▶ _What you will do_: All of the data must be printed exactly; please include every line.

▶ _Source data_:
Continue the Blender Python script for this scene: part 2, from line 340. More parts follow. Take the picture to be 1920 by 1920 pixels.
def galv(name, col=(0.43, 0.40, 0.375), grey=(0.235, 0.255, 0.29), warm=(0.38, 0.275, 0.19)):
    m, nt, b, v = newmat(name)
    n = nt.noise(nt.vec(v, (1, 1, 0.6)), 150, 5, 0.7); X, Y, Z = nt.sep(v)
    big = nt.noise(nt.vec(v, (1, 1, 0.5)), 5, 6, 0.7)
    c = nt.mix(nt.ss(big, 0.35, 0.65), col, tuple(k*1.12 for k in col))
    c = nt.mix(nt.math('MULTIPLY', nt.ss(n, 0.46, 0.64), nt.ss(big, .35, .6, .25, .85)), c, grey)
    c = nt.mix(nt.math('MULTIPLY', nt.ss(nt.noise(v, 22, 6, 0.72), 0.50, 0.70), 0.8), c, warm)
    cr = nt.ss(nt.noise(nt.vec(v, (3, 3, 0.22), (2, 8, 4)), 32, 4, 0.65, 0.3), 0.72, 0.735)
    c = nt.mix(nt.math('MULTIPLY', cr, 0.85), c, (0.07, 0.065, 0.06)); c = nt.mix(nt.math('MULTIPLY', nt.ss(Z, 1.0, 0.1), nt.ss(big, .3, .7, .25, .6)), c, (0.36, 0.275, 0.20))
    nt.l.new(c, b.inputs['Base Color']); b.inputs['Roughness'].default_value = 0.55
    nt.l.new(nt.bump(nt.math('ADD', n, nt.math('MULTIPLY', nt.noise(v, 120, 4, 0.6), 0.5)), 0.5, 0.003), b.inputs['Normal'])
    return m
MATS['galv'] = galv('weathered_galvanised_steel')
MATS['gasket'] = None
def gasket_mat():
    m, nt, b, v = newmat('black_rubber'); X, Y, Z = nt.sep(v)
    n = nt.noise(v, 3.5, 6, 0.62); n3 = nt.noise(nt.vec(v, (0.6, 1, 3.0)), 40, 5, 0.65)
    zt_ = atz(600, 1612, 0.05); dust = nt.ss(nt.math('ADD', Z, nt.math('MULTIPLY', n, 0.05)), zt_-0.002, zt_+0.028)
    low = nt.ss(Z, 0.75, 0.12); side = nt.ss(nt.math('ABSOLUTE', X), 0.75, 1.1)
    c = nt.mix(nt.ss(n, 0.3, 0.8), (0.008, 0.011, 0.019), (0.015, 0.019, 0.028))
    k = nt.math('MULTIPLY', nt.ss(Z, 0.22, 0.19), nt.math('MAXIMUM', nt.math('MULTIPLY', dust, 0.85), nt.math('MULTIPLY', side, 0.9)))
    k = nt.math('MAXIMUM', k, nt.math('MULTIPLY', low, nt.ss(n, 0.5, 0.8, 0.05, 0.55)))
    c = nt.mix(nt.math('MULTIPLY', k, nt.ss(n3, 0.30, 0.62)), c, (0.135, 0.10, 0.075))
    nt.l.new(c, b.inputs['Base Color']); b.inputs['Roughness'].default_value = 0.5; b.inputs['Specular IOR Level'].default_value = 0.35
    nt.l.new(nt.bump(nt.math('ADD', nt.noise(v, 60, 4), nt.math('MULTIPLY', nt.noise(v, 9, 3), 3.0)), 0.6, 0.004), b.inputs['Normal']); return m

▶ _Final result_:
Continue the Blender Python script for this scene: part 2, from line 340. More parts follow. Take the picture to be 1920 by 1920 pixels.
def galv(name, col=(0.43, 0.40, 0.375), grey=(0.235, 0.255, 0.29), warm=(0.38, 0.275, 0.19)):
    m, nt, b, v = newmat(name)
    n = nt.noise(nt.vec(v, (1, 1, 0.6)), 150, 5, 0.7); X, Y, Z = nt.sep(v)
    big = nt.noise(nt.vec(v, (1, 1, 0.5)), 5, 6, 0.7)
    c = nt.mix(nt.ss(big, 0.35, 0.65), col, tuple(k*1.12 for k in col))
    c = nt.mix(nt.math('MULTIPLY', nt.ss(n, 0.46, 0.64), nt.ss(big, .35, .6, .25, .85)), c, grey)
    c = nt.mix(nt.math('MULTIPLY', nt.ss(nt.noise(v, 22, 6, 0.72), 0.50, 0.70), 0.8), c, warm)
    cr = nt.ss(nt.noise(nt.vec(v, (3, 3, 0.22), (2, 8, 4)), 32, 4, 0.65, 0.3), 0.72, 0.735)
    c = nt.mix(nt.math('MULTIPLY', cr, 0.85), c, (0.07, 0.065, 0.06)); c = nt.mix(nt.math('MULTIPLY', nt.ss(Z, 1.0, 0.1), nt.ss(big, .3, .7, .25, .6)), c, (0.36, 0.275, 0.20))
    nt.l.new(c, b.inputs['Base Color']); b.inputs['Roughness'].default_value = 0.55
    nt.l.new(nt.bump(nt.math('ADD', n, nt.math('MULTIPLY', nt.noise(v, 120, 4, 0.6), 0.5)), 0.5, 0.003), b.inputs['Normal'])
    return m
MATS['galv'] = galv('weathered_galvanised_steel')
MATS['gasket'] = None
def gasket_mat():
    m, nt, b, v = newmat('black_rubber'); X, Y, Z = nt.sep(v)
    n = nt.noise(v, 3.5, 6, 0.62); n3 = nt.noise(nt.vec(v, (0.6, 1, 3.0)), 40, 5, 0.65)
    zt_ = atz(600, 1612, 0.05); dust = nt.ss(nt.math('ADD', Z, nt.math('MULTIPLY', n, 0.05)), zt_-0.002, zt_+0.028)
    low = nt.ss(Z, 0.75, 0.12); side = nt.ss(nt.math('ABSOLUTE', X), 0.75, 1.1)
    c = nt.mix(nt.ss(n, 0.3, 0.8), (0.008, 0.011, 0.019), (0.015, 0.019, 0.028))
    k = nt.math('MULTIPLY', nt.ss(Z, 0.22, 0.19), nt.math('MAXIMUM', nt.math('MULTIPLY', dust, 0.85), nt.math('MULTIPLY', side, 0.9)))
    k = nt.math('MAXIMUM', k, nt.math('MULTIPLY', low, nt.ss(n, 0.5, 0.8, 0.05, 0.55)))
    c = nt.mix(nt.math('MULTIPLY', k, nt.ss(n3, 0.30, 0.62)), c, (0.135, 0.10, 0.075))
    nt.l.new(c, b.inputs['Base Color']); b.inputs['Roughness'].default_value = 0.5; b.inputs['Specular IOR Level'].default_value = 0.35
    nt.l.new(nt.bump(nt.math('ADD', nt.noise(v, 60, 4), nt.math('MULTIPLY', nt.noise(v, 9, 3), 3.0)), 0.6, 0.004), b.inputs['Normal']); return m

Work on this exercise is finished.